You cannot erase just a single FLASH location, but you can erase a "page". I don't know the page sizes on the F401, but the F407 had some of 16K bytes, some of 64K bytes and some of 128K bytes. If you are using HAL, then look for (EDIT: fixed function name) HAL_FLASHEx_Erase() - or at least that is what it is called in the L4xx HAL library.

FYumb
Associate

Hi Bob,

F401 FLASH->CR register doesn't support page erasing. Actually, it supports only mass erase and sector erase. But I have to erase just a single address. I wrote the flash sector to RAM which is I am using. But this solution is not available for me. Because I need to use value of a single address after reset. So I cannot use RAM. Is there any solution to do that ?

Thanks.

Bob S
Principal

You can't use RAM, even as a temporary buffer????? In that case your only other option is to use 2 sectors and ping-pong between them. I am presuming that all of the other bytes in this FLASH sector contain data that you must preserve and can't re-create on the fly.

Do you have to update this FLASH location **EVERY** time you come out of reset? If so, you MAY have issues with lifetime erase/program cycles and reliability. I don't recall if the F4xx series was 100,000 or 10,000 flash erase/program cycles (or even 1 million????). Yeah, even 10,000 sounds like a lot as 10,000 cycles at one erase/program per day is 27+ years. But what if the device resets once every hour? Now you are down to just over a year.

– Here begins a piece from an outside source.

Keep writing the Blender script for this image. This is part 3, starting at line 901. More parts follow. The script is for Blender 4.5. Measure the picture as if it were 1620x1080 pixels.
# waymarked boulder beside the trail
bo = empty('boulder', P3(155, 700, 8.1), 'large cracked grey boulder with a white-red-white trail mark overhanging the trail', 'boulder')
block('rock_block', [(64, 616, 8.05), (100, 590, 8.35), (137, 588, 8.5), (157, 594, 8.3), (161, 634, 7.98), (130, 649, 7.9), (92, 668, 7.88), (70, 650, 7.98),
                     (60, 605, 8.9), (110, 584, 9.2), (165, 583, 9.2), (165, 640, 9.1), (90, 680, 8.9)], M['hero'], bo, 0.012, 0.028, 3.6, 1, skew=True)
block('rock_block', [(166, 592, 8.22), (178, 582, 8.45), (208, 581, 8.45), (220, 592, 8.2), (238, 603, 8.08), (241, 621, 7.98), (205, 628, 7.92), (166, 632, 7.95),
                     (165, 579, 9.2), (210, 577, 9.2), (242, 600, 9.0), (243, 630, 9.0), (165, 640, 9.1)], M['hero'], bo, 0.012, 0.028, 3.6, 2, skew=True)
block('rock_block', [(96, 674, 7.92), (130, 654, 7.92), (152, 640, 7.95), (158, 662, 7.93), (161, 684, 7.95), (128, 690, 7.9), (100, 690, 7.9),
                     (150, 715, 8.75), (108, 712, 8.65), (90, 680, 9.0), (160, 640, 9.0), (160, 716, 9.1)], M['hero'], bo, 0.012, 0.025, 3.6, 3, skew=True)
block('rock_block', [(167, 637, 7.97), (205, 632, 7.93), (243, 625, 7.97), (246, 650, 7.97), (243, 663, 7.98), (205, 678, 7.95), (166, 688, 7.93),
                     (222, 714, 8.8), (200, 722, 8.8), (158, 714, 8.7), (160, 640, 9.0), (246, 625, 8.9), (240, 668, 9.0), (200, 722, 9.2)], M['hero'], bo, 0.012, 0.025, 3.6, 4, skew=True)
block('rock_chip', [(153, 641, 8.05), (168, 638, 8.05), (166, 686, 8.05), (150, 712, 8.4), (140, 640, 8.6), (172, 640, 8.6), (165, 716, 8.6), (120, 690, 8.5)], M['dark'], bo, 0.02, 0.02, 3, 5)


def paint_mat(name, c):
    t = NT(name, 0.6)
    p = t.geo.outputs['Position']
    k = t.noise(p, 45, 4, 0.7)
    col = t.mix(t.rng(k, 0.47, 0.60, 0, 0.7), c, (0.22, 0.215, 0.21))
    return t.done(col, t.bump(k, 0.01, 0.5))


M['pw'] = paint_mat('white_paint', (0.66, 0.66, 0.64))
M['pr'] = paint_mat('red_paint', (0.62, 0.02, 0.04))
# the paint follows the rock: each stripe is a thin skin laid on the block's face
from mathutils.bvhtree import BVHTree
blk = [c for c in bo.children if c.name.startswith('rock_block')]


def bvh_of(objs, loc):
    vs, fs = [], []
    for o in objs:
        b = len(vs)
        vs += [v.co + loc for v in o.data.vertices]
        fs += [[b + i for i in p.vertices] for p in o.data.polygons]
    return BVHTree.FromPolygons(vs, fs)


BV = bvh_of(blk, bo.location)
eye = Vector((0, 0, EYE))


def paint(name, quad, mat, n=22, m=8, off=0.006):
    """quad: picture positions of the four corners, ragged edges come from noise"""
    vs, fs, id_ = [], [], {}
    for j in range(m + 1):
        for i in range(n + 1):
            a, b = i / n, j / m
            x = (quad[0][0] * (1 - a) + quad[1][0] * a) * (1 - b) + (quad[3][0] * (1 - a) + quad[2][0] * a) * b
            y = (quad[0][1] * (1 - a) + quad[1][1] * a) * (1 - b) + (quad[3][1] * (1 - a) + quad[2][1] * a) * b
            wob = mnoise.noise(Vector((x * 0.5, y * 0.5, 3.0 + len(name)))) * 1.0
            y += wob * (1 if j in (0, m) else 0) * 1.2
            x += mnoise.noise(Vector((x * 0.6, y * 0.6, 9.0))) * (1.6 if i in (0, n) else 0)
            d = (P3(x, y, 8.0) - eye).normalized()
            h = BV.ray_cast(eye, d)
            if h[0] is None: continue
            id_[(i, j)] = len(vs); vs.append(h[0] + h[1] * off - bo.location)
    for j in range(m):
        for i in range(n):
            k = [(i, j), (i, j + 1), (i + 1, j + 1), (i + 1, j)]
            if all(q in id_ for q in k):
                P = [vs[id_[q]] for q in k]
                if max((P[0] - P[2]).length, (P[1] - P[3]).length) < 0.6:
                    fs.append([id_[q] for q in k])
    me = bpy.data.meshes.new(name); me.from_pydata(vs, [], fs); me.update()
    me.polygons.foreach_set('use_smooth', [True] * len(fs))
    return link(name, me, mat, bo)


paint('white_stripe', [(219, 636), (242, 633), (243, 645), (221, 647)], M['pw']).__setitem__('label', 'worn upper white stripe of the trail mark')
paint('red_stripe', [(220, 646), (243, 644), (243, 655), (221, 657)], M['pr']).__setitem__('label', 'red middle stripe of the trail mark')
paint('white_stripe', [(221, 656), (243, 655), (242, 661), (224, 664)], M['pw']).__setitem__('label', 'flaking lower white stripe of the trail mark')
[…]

Usually for data stored in FLASH like this the trick is to use 2 or more FLASH sectors to emulate an EEPROM. There are app notes on the ST site on doing this for some CPU families. The basic idea is that each data "item" gets a header and checksum/CRC. Each time you update the value in FLASH, you simply write the new value into the next available locations in FLASH. When trying to read the value from FLASH, start at the beginning of the sector and look for the last version of that data that is stored. Some STM32 chips allow you to write all zeros into a FLASH location that has already been programmed. If the F401 allows this, then the EEPROM emulation code can write zeros to the CRC/checksum value of the "old" data so that it is no longer valid.